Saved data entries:
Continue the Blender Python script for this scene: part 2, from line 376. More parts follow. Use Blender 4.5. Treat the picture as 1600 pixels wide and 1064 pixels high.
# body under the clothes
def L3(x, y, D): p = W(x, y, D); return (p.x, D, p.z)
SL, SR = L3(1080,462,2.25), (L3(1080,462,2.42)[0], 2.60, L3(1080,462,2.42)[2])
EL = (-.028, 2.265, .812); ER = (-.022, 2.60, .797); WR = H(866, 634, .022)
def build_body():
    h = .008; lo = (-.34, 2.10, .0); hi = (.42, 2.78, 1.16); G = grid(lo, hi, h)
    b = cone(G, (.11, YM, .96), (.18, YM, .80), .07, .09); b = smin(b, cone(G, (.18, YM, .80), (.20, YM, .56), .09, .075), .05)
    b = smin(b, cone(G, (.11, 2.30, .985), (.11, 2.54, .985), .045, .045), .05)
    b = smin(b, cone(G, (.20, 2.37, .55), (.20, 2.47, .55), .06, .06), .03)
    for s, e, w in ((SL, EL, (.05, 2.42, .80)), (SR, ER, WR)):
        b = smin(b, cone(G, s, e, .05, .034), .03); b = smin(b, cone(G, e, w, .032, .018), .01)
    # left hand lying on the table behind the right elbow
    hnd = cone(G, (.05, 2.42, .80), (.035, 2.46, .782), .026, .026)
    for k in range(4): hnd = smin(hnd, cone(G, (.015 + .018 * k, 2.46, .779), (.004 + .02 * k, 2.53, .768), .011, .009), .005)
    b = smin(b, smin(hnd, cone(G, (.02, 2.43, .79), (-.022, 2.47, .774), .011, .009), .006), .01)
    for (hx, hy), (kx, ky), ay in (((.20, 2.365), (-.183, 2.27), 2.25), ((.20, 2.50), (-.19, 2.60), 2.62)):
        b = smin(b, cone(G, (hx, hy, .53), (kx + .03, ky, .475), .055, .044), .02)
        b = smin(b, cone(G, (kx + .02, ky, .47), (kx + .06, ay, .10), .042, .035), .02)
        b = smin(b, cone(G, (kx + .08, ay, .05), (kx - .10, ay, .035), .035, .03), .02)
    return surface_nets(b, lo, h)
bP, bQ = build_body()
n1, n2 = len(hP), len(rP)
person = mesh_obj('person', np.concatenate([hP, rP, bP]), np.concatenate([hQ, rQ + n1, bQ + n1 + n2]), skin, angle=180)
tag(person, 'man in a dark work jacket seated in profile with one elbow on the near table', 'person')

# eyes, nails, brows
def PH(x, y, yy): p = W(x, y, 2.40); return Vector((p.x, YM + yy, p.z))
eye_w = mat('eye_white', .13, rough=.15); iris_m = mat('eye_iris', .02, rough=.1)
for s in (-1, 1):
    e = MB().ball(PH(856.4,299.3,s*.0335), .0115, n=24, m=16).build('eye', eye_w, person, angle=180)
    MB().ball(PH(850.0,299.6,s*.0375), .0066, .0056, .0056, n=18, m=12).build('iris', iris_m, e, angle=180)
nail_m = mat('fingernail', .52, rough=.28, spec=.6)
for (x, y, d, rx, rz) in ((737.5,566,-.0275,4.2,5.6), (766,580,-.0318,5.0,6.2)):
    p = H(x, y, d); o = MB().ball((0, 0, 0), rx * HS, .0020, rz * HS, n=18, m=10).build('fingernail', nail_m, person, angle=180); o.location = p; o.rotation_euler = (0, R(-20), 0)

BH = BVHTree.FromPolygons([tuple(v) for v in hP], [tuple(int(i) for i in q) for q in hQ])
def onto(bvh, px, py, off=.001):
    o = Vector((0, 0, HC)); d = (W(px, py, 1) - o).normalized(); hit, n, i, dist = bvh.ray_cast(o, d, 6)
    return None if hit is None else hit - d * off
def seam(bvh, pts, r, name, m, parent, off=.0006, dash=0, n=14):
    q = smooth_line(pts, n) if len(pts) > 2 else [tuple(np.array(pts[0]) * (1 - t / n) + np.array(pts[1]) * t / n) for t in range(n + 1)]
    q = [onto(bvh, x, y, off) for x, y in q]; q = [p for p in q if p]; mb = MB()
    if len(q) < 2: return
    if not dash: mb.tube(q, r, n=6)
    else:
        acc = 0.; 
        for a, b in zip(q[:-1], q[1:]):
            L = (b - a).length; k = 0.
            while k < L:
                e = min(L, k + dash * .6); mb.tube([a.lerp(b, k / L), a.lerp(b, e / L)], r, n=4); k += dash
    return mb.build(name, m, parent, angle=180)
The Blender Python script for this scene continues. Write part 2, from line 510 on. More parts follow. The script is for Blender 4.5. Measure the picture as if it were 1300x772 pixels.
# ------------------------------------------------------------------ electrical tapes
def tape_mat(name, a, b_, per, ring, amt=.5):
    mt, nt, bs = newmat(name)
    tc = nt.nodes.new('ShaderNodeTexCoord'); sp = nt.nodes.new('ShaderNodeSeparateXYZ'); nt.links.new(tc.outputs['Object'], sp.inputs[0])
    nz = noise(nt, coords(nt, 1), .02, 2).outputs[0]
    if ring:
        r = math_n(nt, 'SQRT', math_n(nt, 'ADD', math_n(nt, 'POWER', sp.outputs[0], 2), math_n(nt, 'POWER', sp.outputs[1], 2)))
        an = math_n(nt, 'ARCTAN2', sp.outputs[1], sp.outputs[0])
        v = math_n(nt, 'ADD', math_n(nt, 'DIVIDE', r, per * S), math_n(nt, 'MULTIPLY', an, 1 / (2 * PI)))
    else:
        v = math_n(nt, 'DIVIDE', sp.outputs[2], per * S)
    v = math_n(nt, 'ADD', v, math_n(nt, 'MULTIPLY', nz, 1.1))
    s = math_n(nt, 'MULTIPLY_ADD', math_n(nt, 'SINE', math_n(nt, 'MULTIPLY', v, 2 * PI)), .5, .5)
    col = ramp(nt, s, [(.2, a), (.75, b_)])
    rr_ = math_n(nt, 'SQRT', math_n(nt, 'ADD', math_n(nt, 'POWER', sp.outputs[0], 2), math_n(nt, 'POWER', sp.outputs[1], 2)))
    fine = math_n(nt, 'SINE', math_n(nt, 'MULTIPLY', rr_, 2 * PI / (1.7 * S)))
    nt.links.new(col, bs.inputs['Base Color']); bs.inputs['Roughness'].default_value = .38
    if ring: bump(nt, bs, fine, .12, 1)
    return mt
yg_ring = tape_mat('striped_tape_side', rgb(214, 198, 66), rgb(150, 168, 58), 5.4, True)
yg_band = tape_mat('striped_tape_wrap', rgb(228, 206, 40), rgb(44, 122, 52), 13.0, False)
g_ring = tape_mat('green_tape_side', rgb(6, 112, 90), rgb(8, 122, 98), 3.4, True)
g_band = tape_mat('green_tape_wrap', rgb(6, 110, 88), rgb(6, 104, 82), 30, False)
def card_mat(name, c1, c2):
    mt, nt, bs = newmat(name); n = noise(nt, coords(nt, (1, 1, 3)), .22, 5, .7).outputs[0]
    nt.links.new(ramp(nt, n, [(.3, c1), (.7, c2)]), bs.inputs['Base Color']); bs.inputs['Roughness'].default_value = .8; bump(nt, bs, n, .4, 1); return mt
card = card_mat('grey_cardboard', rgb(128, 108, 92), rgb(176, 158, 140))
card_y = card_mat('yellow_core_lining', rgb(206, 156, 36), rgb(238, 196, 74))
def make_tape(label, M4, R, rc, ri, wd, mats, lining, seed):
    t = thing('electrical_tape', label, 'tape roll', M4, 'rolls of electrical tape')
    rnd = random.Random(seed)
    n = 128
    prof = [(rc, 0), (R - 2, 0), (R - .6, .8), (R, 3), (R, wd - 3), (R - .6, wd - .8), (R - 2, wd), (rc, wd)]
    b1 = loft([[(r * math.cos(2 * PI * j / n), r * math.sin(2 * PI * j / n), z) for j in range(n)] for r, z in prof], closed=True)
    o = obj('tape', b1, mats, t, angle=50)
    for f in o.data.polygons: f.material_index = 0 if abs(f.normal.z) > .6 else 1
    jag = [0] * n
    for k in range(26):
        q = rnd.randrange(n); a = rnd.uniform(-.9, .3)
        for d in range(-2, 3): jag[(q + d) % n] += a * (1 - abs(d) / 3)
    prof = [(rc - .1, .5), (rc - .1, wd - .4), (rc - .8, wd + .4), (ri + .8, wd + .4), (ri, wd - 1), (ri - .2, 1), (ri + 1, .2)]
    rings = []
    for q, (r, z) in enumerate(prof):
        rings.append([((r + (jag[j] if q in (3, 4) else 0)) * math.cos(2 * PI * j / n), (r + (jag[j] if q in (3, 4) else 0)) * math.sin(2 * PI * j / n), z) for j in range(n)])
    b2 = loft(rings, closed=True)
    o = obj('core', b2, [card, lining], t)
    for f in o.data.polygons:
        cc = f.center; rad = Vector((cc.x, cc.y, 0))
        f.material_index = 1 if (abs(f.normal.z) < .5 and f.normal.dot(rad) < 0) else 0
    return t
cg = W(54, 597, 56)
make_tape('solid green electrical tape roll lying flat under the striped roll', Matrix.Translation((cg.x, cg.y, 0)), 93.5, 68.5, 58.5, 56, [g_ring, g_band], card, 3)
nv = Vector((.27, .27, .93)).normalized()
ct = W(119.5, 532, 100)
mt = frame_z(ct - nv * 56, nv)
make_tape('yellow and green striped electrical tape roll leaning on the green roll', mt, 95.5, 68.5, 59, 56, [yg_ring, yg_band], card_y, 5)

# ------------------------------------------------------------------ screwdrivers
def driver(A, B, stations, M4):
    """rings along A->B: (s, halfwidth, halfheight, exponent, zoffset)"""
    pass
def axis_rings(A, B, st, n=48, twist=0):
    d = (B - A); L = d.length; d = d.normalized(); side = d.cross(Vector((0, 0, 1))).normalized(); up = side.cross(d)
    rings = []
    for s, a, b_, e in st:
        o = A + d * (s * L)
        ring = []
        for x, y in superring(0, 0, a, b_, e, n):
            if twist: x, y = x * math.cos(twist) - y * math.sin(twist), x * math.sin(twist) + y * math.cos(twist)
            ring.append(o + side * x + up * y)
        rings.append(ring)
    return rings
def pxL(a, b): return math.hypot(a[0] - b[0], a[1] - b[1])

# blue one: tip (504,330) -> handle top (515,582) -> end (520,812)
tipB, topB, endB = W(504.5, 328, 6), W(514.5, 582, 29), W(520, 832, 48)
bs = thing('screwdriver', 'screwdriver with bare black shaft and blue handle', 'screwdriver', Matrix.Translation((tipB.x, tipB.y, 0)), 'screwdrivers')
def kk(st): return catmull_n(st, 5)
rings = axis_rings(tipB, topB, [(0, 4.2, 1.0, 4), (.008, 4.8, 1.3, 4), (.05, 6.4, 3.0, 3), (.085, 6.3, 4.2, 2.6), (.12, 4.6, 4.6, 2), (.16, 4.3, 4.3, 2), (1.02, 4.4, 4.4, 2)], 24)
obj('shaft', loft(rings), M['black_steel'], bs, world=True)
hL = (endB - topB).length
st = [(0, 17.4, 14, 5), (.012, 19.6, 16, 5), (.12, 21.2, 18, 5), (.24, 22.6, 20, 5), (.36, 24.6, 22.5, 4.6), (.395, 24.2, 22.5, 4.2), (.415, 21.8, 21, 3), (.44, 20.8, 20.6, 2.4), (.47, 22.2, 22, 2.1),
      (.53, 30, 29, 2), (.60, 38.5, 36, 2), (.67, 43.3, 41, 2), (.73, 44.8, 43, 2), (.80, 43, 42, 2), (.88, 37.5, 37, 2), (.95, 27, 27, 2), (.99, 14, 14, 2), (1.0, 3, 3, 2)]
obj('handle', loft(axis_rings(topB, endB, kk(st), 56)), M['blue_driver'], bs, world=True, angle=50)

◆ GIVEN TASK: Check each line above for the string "pixels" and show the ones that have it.

◆ RESULT OF THE EXERCISE:
Continue the Blender Python script for this scene: part 2, from line 376. More parts follow. Use Blender 4.5. Treat the picture as 1600 pixels wide and 1064 pixels high.
The Blender Python script for this scene continues. Write part 2, from line 510 on. More parts follow. The script is for Blender 4.5. Measure the picture as if it were 1300x772 pixels.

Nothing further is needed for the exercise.